Sajid Javid has pledged to cut fuel duty by 10p per litre “within days” of becoming Conservative leader and Trade Minister Penny Mordaunt said she would cut VAT on fuel in half, from 20% to 10%.

Penny Mordaunt

Image source, Reuters

Mr Tugendhat has said he would reduce fuel taxes but has not said by how much.

Economic analysis

Following the 5p reduction to fuel duty, Caroline Mullen and Greg Marsden, transport researchers from Liverpool University, claimed that cutting fuel duty would only benefit the wealthiest in society.

“In 2019, the highest income group in the UK drove an average of 4,893 miles per year, more than three times that of the lowest income group.

“If it is the least well off that the fuel duty cut is aimed at protecting, then the tax system or benefit adjustments would surely be more targeted and effective,” they said.

VAT on energy bills

VAT is payable on goods and services. The standard rate is 20% but VAT on domestic energy bills is currently 5%.

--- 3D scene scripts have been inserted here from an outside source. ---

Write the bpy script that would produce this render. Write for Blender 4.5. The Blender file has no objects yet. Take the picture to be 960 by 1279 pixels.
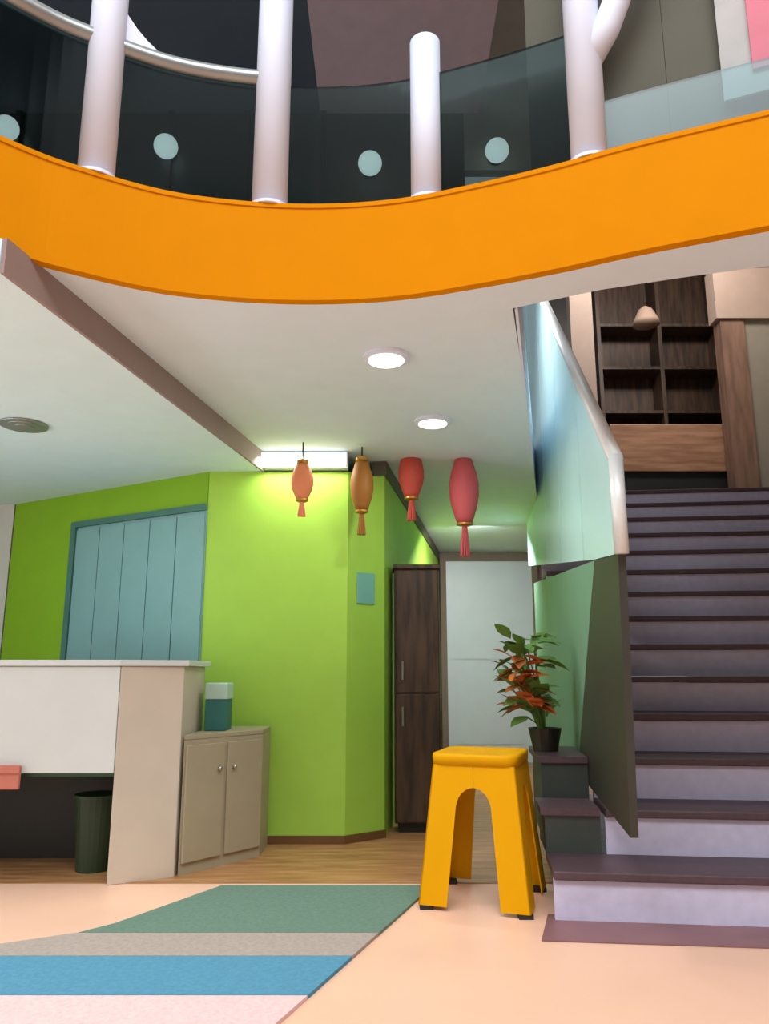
import bpy, bmesh, math, random
from mathutils import Vector, Matrix
random.seed(4)
S = bpy.context.scene
C = S.collection
# ---------------------------------------------------------------- camera, world, light, exposure
F = 961.0; P = math.radians(11.75)
cam_d = bpy.data.cameras.new('camera'); cam_d.sensor_fit = 'AUTO'; cam_d.sensor_width = 36
cam_d.lens = F / 1279 * 36; cam_d.clip_end = 200
cam = bpy.data.objects.new('camera', cam_d); C.objects.link(cam)
cam.location = (0, 0, 1); cam.rotation_euler = (math.pi / 2 + P, 0, 0)
S.camera = cam
W = bpy.data.worlds.new('world'); S.world = W; W.use_nodes = True
bg = W.node_tree.nodes['Background']; bg.inputs[0].default_value = (0.94, 0.97, 1.0, 1); bg.inputs[1].default_value = 0.5

def area(name, loc, rot, sx, sy, power, col=(1, 1, 1)):
    d = bpy.data.lights.new(name, 'AREA'); d.shape = 'RECTANGLE'; d.size = sx; d.size_y = sy
    d.energy = power; d.color = col
    o = bpy.data.objects.new(name, d); C.objects.link(o); o.location = loc; o.rotation_euler = rot
    return o
area('skylight', (0.3, -1.9, 7.4), (math.radians(10), 0, 0), 7, 3.6, 800, (0.97, 0.985, 1))
area('left_window_light', (-4.5, 2.2, 1.25), (0, math.radians(-118), 0), 1.6, 3.2, 70, (0.93, 1, 0.99))  # fill light added to brighten the soffit; no window in the left wall
area('upper_floor_light', (0.30, 4.9, 3.75), (0, math.radians(-58), math.radians(-12)), 0.6, 0.6, 10, (1, 0.98, 0.96)).data.spread = math.radians(110)  # unseen fill added upstairs to brighten the aqua stair guard
area('landing_light', (3.0, 7.3, 6.3), (math.radians(35), 0, 0), 2.0, 0.6, 90, (1, 0.92, 0.86))
area('corridor_light', (0.9, 7.3, 2.36), (math.radians(24), 0, 0), 0.3, 1.6, 52, (1, 0.97, 0.92))
area('reception_light', (-2.0, 3.6, 2.26), (0, 0, 0), 1.0, 1.2, 13, (0.95, 1, 0.98))
S.view_settings.view_transform = 'Standard'; S.view_settings.look = 'None'
S.view_settings.exposure = 0.0; S.view_settings.gamma = 1; S.view_settings.use_curve_mapping = False

# ---------------------------------------------------------------- measuring helpers (pixel ray of the photograph -> point at a chosen depth)
def ray(px, py):
    a = (px - 480) / F; b = (639.5 - py) / F
    return Vector((a, math.cos(P) - b * math.sin(P), math.sin(P) + b * math.cos(P)))
EYE = Vector((0, 0, 1))
def onz(px, py, z): r = ray(px, py); return EYE + r * ((z - 1) / r.z)
def ony(px, py, y): r = ray(px, py); return EYE + r * (y / r.y)
def onp(px, py, p0, n):
    r = ray(px, py); return EYE + r * ((p0 - EYE).dot(n) / r.dot(n))

# ---------------------------------------------------------------- materials
def srgb(r, g, b):
    f = lambda c: (c / 255 / 12.92) if c / 255 <= 0.04045 else ((c / 255 + 0.055) / 1.055) ** 2.4
    return (f(r), f(g), f(b), 1)
def mat(name, rgb, rough=0.5, metal=0, noise=0.06, scale=6, bump=0.0, emit=None, estr=0, spec=0.5, coat=0):
    m = bpy.data.materials.new(name); m.use_nodes = True
    nt = m.node_tree; b = nt.nodes['Principled BSDF']
    c = srgb(*rgb)
    b.inputs['Roughness'].default_value = rough; b.inputs['Metallic'].default_value = metal
    b.inputs['Specular IOR Level'].default_value = spec; b.inputs['Coat Weight'].default_value = coat
    tc = nt.nodes.new('ShaderNodeTexCoord'); n = nt.nodes.new('ShaderNodeTexNoise')
    n.inputs['Scale'].default_value = scale; n.inputs['Detail'].default_value = 6
    nt.links.new(tc.outputs['Object'], n.inputs['Vector'])
    r = nt.nodes.new('ShaderNodeValToRGB')
    r.color_ramp.elements[0].position = 0.3; r.color_ramp.elements[1].position = 0.7
    r.color_ramp.elements[0].color = tuple(max(0, x * (1 - noise)) for x in c[:3]) + (1,)
    r.color_ramp.elements[1].color = tuple(min(1, x * (1 + noise)) for x in c[:3]) + (1,)
    nt.links.new(n.outputs['Fac'], r.inputs['Fac']); nt.links.new(r.outputs['Color'], b.inputs['Base Color'])
    if bump:
        bp = nt.nodes.new('ShaderNodeBump'); bp.inputs['Strength'].default_value = bump; bp.inputs['Distance'].default_value = 0.01
        nt.links.new(n.outputs['Fac'], bp.inputs['Height']); nt.links.new(bp.outputs['Normal'], b.inputs['Normal'])
    if emit:
        b.inputs['Emission Color'].default_value = srgb(*emit); b.inputs['Emission Strength'].default_value = estr
    return m
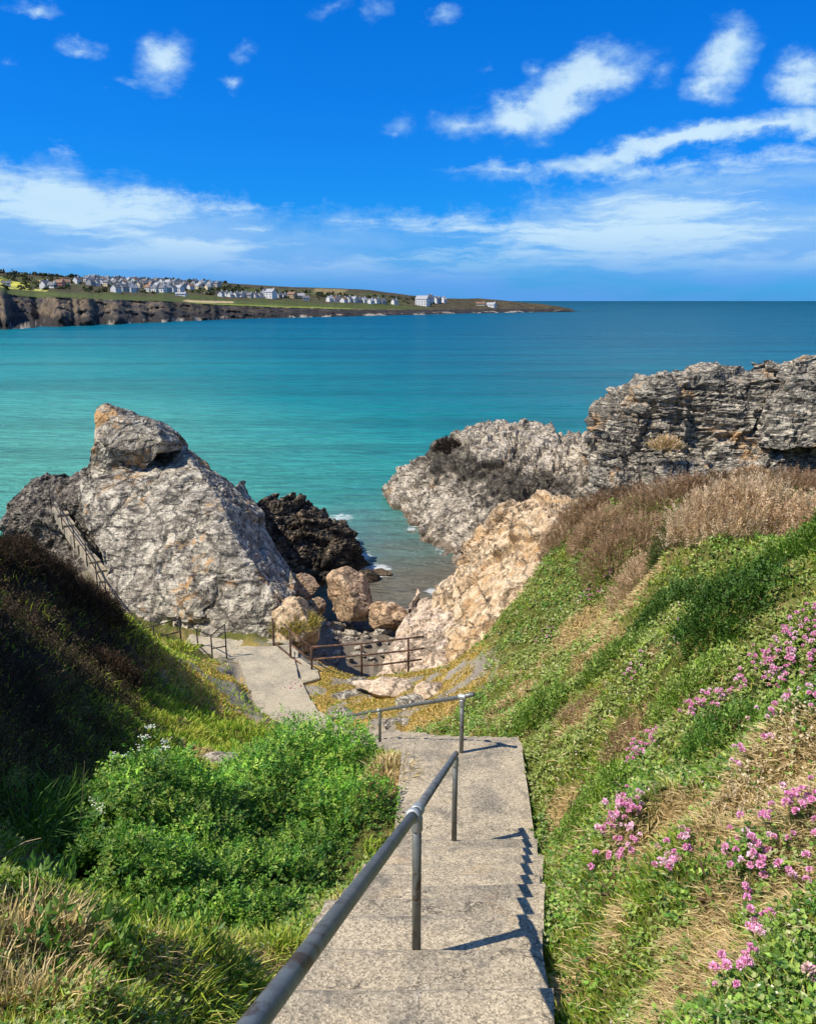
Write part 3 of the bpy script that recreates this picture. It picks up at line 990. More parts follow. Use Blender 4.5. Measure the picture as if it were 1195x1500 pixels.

When the UK was a member of the EU, this could not be reduced further. During the 2016 EU referendum campaign, Boris Johnson and Michael Gove said that “when we Vote Leave, we will be able to scrap this unfair and damaging tax”. But this has not happened.

Who’s proposing what?

Suella Braverman has called for VAT on energy bills to be cut further.

Suella Braverman

Image source, PA Media

Economic analysis

Getting rid of the 5% tax would cost the government about £1.7bn a year, according to HMRC estimates.

What about the other candidates?

Former Chancellor Rishi Sunak hasn’t announced the details of his tax policies yet. In his campaign video, he has warned against “fairy tales that might make us feel better in the moment, but will leave our children worse off tomorrow”.

Both Kemi Badenoch and Rehman Chishti have said they want “lower taxes” but have not specified where the taxes they would cut.